Texto: Carla Rivero
Los domingos son para pasear, perderse entre el bullicio y contemplar los puestos del mercado de Pollença. El municipio, situado en la zona más septentrional de Mallorca, alberga miles de historias y un sinfín de encantos que ofrece de ocho de la mañana a una y media de la tarde entre la vía Pollentia, la plaza Major, la calle Costa y Llobera y la plaza de Ca les Monnares. Oriundos y turistas se convierten en uno para aprovechar las horas y conocer la cultura y el comercio del pueblo, que ofrece hasta trescientos puestos con los que sorprender a cada paso.
Bajo las guirnaldas blancas de la plaza Major se encuentra Antonia Pol, que cada domingo viene desde Binissalem para vender sus artículos de cerámica y, de paso, enseñar un poco de español o mallorquín a quienes les cuenta la historia de cada una de estas piezas únicas. Con una imaginación infinita, aprovecha las ramas que se apilan en los torrentes para hacer cucharones y se inspira en la naturaleza para construir los lavamanos que ven atónitos los curiosos, como les ocurre a Michaela y a Frank.
Esta pareja de alemanes llevan repitiendo el mismo destino desde hace veinte años. Con tono afable, cuentan que las cosas han cambiado y, entre las consecuencias del desarrollo turístico, lamentan que les resulta todo más caro, sobre todo teniendo en cuenta el debate acerca del modelo turístico que atraviesa el archipiélago.
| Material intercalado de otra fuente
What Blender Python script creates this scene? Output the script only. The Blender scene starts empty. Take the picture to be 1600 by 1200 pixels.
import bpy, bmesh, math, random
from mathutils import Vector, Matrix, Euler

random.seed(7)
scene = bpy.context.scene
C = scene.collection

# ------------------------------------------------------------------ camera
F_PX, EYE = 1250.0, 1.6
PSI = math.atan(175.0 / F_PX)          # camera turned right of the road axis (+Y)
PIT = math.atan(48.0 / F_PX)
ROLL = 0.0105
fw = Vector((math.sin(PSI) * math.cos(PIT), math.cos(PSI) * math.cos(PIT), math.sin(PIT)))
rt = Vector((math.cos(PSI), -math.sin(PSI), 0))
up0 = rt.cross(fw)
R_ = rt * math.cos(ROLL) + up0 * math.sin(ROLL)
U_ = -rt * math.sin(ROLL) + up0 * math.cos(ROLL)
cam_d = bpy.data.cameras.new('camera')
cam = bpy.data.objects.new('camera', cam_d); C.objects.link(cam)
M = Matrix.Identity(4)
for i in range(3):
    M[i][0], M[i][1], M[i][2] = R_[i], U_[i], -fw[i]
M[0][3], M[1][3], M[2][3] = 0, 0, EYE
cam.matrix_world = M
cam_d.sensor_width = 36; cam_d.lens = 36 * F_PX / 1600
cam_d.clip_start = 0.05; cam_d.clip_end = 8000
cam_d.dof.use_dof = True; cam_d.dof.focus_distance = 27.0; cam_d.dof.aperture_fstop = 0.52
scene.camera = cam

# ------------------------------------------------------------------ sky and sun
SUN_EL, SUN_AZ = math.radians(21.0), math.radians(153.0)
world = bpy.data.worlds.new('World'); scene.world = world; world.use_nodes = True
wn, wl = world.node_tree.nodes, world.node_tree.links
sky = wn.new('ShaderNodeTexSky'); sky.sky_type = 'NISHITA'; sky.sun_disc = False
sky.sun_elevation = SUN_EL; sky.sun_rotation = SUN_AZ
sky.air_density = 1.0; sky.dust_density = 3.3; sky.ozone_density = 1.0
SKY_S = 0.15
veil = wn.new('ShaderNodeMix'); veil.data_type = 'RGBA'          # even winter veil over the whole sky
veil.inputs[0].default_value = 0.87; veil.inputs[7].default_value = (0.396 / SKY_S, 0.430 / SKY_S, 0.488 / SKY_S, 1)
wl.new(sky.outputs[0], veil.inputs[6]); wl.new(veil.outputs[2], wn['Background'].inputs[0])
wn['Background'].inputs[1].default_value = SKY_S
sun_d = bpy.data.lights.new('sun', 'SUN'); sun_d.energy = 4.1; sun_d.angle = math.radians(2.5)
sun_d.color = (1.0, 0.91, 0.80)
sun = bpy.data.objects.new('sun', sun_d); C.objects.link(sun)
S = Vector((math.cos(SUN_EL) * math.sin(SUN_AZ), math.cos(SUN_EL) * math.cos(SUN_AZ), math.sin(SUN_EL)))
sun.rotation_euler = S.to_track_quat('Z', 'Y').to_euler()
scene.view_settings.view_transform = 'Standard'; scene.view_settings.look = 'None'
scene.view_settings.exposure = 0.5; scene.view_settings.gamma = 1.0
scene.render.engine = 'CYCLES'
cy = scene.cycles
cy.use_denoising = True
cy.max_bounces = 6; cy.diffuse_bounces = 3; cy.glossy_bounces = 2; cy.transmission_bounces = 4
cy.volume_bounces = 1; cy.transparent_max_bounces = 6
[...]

Aun así, detallan que el sol, el tiempo y el don de sus gentes los atraen una y otra vez a esta isla. El intercambio de culturas es sinónimo de Pollença, que, fundada como tal en 1229, posee reminiscencias de los períodos romano, árabe y cristiano, por lo que conforma un patrimonio que le ha merecido ser parte de la lista de los pueblos más bonitos de España.
Alrededor, las calles las ocupan los puestos de productos locales para llenar la cesta o picar entre horas con algún aperitivo que echarse a la boca. Abunda un colorido sin igual en el que destaca el verdor intenso de las olivas aliñadas, el granate de la sobrasada o el chocolate y la crema que rellenan a las ensaimadas. Con la cesta llena, los atractivos del pueblo se multiplican durante el paseo, pues los visitantes se encontrarán lugares tan emblemáticos como la iglesia de Santa María de Pollença, el puente romano, El Calvario, los jardines de Joan March, el edificio Monti-sion o la iglesia de la Mare de Déu del Roser, que acoge instalaciones artísticas temporales.
Así, cuando el caminante haya finalizado este sendero de los sentidos por el empedrado histórico, solo le quedará elegir en qué punto tocar el mar, ya sea en el Port de Pollença –donde el ocio marítimo permite navegar o realizar buceo, así como recorrer los acantilados que protegen al faro de Formentor– o, hiladas por la arena, en las calas de Sant Vicenç, en las que el pintor Joaquín Sorolla recaló en 1919 para atrapar entre sus pinceles los tonos turquesas, violáceos y terrosos de aquella Mallorca.